Eines ist Pfarrer Ahlfeld aber wichtig: „Was in jedem Fall beim Oberkirchenrat ankam, ist die Tatsache, dass die Gemeinde meine Arbeit hier sehr wertschätzt. Es ist sozusagen eine positive Beurteilung durch die Gemeinde. Dafür möchte ich mich persönlich ganz herzlich bedanken“. „Es war eine angenehme, sachliche und freundliche Arbeitsatmosphäre“, sagt Karin Löw, stellvertretende Vorsitzende des Brüdergemeinderats, über die Stimmung beim Gespräch mit der Kirchenleitung. „Es wurden keine zeitlichen Vorgaben gemacht, wann Pfarrer Ahlfeld genau gehen muss“, sagt die Sprecherin der Brüdergemeinde. „Unser Pfarrer muss nicht Hals über Kopf eine neue Pfarrstelle suchen.“Das bedeutet, dass Ahlfeld jetzt genug Zeit hat, sich um eine geeignete Stelle zu kümmern. Das auch vor dem Hintergrund, dass er ja eigentlich Ende Januar vom 23-köpfigen Wahlgremium des Brüdergemeinderats und des Brüdergemeindebeirats, in dem die Mitglieder der evangelischen Landeskirche
vertreten sind, einstimmig für weitere fünf Jahre in seinem Pfarramt in Wilhelmsdorf bestätigt wurde.

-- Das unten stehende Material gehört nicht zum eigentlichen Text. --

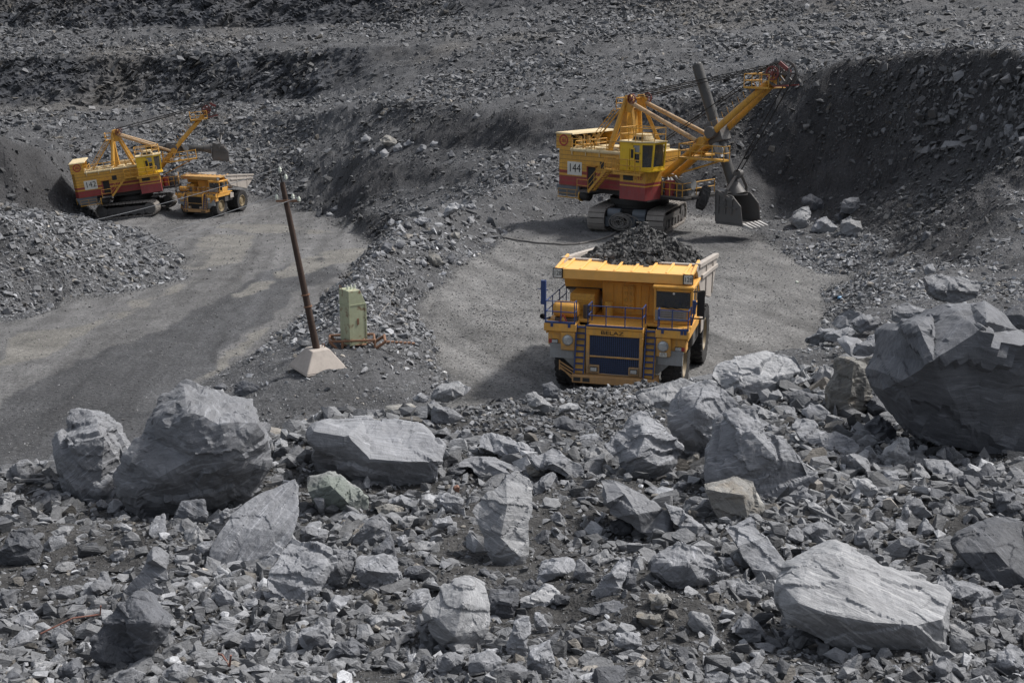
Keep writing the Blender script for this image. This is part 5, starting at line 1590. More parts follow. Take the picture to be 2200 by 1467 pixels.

In einer aktuellen Mitteilung an die Gläubigen schildert auch die Brüdergemeinde, welche Gründe die Kirchenleitung anführte, weshalb sie auf einen Wechsel Ahlfelds an eine andere Pfarrstelle festhält. Demnach sei es den Verantwortlichen im Oberkirchenrat grundsätzlich wichtig, so gut wie möglich für ihre Pfarrerinnen und Pfarrer zu sorgen. Dies gelte besonders in der Phase bis zum Ruhestand, dass gut und verantwortlich geplant wird. Wörtlich heißt es dazu von der Spitze der Brüdergemeinde: „Da Ernest Ahlfeld voraussichtlich in elf Jahren in den wohlverdienten Ruhestand gehen darf, war es dem Oberkirchenrat wichtig, diesen Prozess jetzt anzustoßen, da ein Wechsel in eine andere Gemeinde tatsächlich nur sinnvoll ist, wenn er dort auch noch eine längere Zeit wirken kann.“Kommentiert wird diese Haltung zur Fürsorge mit den Worten: „Es wäre sicher besser gewesen, wenn dies längerfristiger thematisiert worden wäre. Im Gespräch wurde jedenfalls deutlich, dass von keiner Seite böse Absichten dahinter standen.“
Die aktuelle Situation schildert Karin Löw: „Für uns als Gemeinde bedeutet dies, dass wir uns mit dem Gedanken anfreunden müssen, unseren Pfarrer loszulassen, damit er – wenn sich diesbezüglich Türen auftun – in einer weiteren Phase an anderem Ort Menschen begleiten und Gemeinde bauen kann.“
Auf die Zukunft gesehen wird sich die Brüdergemeinde Wilhelmsdorf mit dem Gedanken befassen müssen, einen Nachfolger für ihren allseits beliebten Pfarrer suchen zu müssen. Nach den Erfahrungen aus früheren Wechseln in der Pfarrstelle ist damit zu rechnen, dass nach dem Weggang Ernest Ahlfelds und der Neubesetzung seiner Stelle eine Übergangszeit ohne festen Pfarrer zu erwarten ist.